Return exactly and only these lines: the first of the listing through the one containing "M['splice'], e, Matrix.Translation(e.location)".

## START INFORMATION PROVIDED

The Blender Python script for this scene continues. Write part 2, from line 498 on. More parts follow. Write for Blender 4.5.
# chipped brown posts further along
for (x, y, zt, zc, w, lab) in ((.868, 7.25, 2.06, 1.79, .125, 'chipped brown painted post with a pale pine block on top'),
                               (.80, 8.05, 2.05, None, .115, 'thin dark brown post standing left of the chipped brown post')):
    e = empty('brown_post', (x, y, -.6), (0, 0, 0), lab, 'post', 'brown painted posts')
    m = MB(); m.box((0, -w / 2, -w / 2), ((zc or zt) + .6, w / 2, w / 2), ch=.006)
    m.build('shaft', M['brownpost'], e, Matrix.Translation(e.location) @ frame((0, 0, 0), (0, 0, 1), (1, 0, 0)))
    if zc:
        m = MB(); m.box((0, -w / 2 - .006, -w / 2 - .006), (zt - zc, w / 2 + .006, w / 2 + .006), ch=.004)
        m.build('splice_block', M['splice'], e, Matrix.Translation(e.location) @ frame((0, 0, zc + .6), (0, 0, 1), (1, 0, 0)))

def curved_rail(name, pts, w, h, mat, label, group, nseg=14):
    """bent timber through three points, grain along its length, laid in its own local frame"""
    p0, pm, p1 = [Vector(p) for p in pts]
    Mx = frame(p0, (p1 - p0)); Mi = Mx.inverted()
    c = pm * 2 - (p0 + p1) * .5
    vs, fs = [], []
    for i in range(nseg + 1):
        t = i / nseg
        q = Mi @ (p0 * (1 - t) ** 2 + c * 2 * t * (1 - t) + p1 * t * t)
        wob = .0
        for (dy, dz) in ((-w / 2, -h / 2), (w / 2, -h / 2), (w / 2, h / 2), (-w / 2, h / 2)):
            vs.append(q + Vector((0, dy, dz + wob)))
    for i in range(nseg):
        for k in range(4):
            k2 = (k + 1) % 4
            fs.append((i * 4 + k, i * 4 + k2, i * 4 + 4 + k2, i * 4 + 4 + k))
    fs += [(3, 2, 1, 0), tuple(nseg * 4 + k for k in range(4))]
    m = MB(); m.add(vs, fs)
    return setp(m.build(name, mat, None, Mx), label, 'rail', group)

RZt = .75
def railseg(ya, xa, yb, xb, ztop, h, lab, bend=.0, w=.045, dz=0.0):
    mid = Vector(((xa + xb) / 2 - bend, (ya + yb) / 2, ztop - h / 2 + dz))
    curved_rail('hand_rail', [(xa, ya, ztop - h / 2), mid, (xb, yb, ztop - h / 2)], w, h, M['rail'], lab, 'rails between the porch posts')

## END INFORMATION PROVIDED

● **THE SOLUTION**:
The Blender Python script for this scene continues. Write part 2, from line 498 on. More parts follow. Write for Blender 4.5.
# chipped brown posts further along
for (x, y, zt, zc, w, lab) in ((.868, 7.25, 2.06, 1.79, .125, 'chipped brown painted post with a pale pine block on top'),
                               (.80, 8.05, 2.05, None, .115, 'thin dark brown post standing left of the chipped brown post')):
    e = empty('brown_post', (x, y, -.6), (0, 0, 0), lab, 'post', 'brown painted posts')
    m = MB(); m.box((0, -w / 2, -w / 2), ((zc or zt) + .6, w / 2, w / 2), ch=.006)
    m.build('shaft', M['brownpost'], e, Matrix.Translation(e.location) @ frame((0, 0, 0), (0, 0, 1), (1, 0, 0)))
    if zc:
        m = MB(); m.box((0, -w / 2 - .006, -w / 2 - .006), (zt - zc, w / 2 + .006, w / 2 + .006), ch=.004)
        m.build('splice_block', M['splice'], e, Matrix.Translation(e.location) @ frame((0, 0, zc + .6), (0, 0, 1), (1, 0, 0)))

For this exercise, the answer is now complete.